Alimentation 8 janvier 2021

Le défi d’approvisionner Heinz en tomates du Québec

Les Producteurs de légumes de transformation du Québec (PLTQ) ont eu une rencontre virtuelle avec des représentants de Kraft Heinz Canada, le 14 décembre, pour discuter de la possibilité de produire du ketchup à partir de tomates du Québec, d’ici quelques années, à l’usine de Montréal. Bien qu’intéressante pour certains producteurs locaux, cette nouvelle occasion d’affaires comprend son lot de défis.

« Pour que l’usine de Mont-Royal s’approvisionne localement, il faudrait d’abord qu’on construise une usine de transformation de pâte de tomates au Québec, car il n’y en a pas en ce moment. Et ça, c’est une contrainte majeure », explique Mélanie Noël, directrice générale des PLTQ.

En novembre dernier, le gouvernement du Québec a accordé un prêt de 2 M$ à Kraft Heinz Canada pour la mise en place d’une chaîne de production de ­ketchup à son usine de Montréal, dès l’an prochain. Cette dernière, selon les ententes en vigueur, s’approvisionnera toutefois en tomates de la Californie pour les trois ­prochaines années.

« D’autres défis subsistent avant qu’on puisse produire pour Heinz. Ça fait des années qu’on ne produit pas ou presque pas de tomates de transformation au Québec, parce qu’il n’y a plus d’usine de transformation », ajoute Mme Noël.

Des cultivars adaptés au Québec et à Heinz

Pierre-Luc Barré, producteur de légumes destinés à la transformation, notamment de pommes de terre, en Montérégie, a manifesté son intérêt à cultiver des tomates pour la fabrication de ketchup. Selon lui, l’idée de produire localement pour l’usine Kraft Heinz de Montréal d’ici trois ans est envisageable, à condition que l’entreprise partage sa recette et ses besoins précis avec les agriculteurs, pour que ceux-ci soient en mesure de faire les tests requis d’ici là. « Il va falloir trouver les bons cultivars et les bonnes variétés de tomates qui seront adaptés aux conditions et au climat du Québec, et qui répondront aussi aux besoins précis de Heinz », soutient l’agriculteur de Saint-Damase. « C’est certain que ça ne se fera pas du jour au lendemain, mais en trois ans, ça se peut », dit-il.

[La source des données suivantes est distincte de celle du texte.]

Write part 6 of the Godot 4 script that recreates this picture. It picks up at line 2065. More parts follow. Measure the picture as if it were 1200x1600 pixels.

De son côté, Heinz Kraft Canada a confirmé que son objectif à long terme est d’« explorer la possibilité de s’approvisionner en tomates du Canada et du Québec ».

Partage de connaissances nécessaire

Selon la conseillère en production maraîchère à la direction régionale de la Montérégie du ministère de l’Agriculture, Christine Villeneuve, l’Ontario, qui produit 4 000 hectares de tomates de transformation, a une longueur d’avance dans ce secteur d’activité par rapport au Québec, qui ne produit actuellement ce légume que pour le marché frais. Elle précise que le ketchup des marques maison des grandes ­bannières d’alimentation et de certaines marques comme French’s est souvent fait à partir de tomates ontariennes. « Il faudrait qu’il y ait un partage de connaissances qui se fasse », indique-t-elle,  soulignant qu’un travail en Ontario, avec l’aide de chercheurs, se fait depuis longtemps pour développer des variétés de tomates de transformation adaptées aux conditions agronomiques et climatiques locales.

Il faudrait vérifier, selon elle, si ces variétés sont accessibles aux producteurs québécois, qui disposent d’un mois de moins de chaleur que leurs confrères de l’Ontario. « Les défis agronomiques sont grands ici », admet l’experte, selon qui un autre obstacle repose sur la mécanisation de la cueillette et sur la machinerie que les producteurs maraîchers devront se procurer afin d’être compétitifs pour le marché de la fabrication de pâte de tomates.

Au Québec, la récolte dépend beaucoup de la main-d’œuvre, rappelle Mme Villeneuve. Outre les producteurs maraîchers, ceux de grandes cultures ont aussi un potentiel, selon elle, de se lancer dans la culture de tomates de transformation, à condition qu’ils s’équipent des systèmes d’irrigation goutte-à-goutte requis. « C’est possible de produire des tomates de transformation pour Heinz au Québec, mais il y a beaucoup de choses à mettre en place pour y parvenir », soutient l’agronome.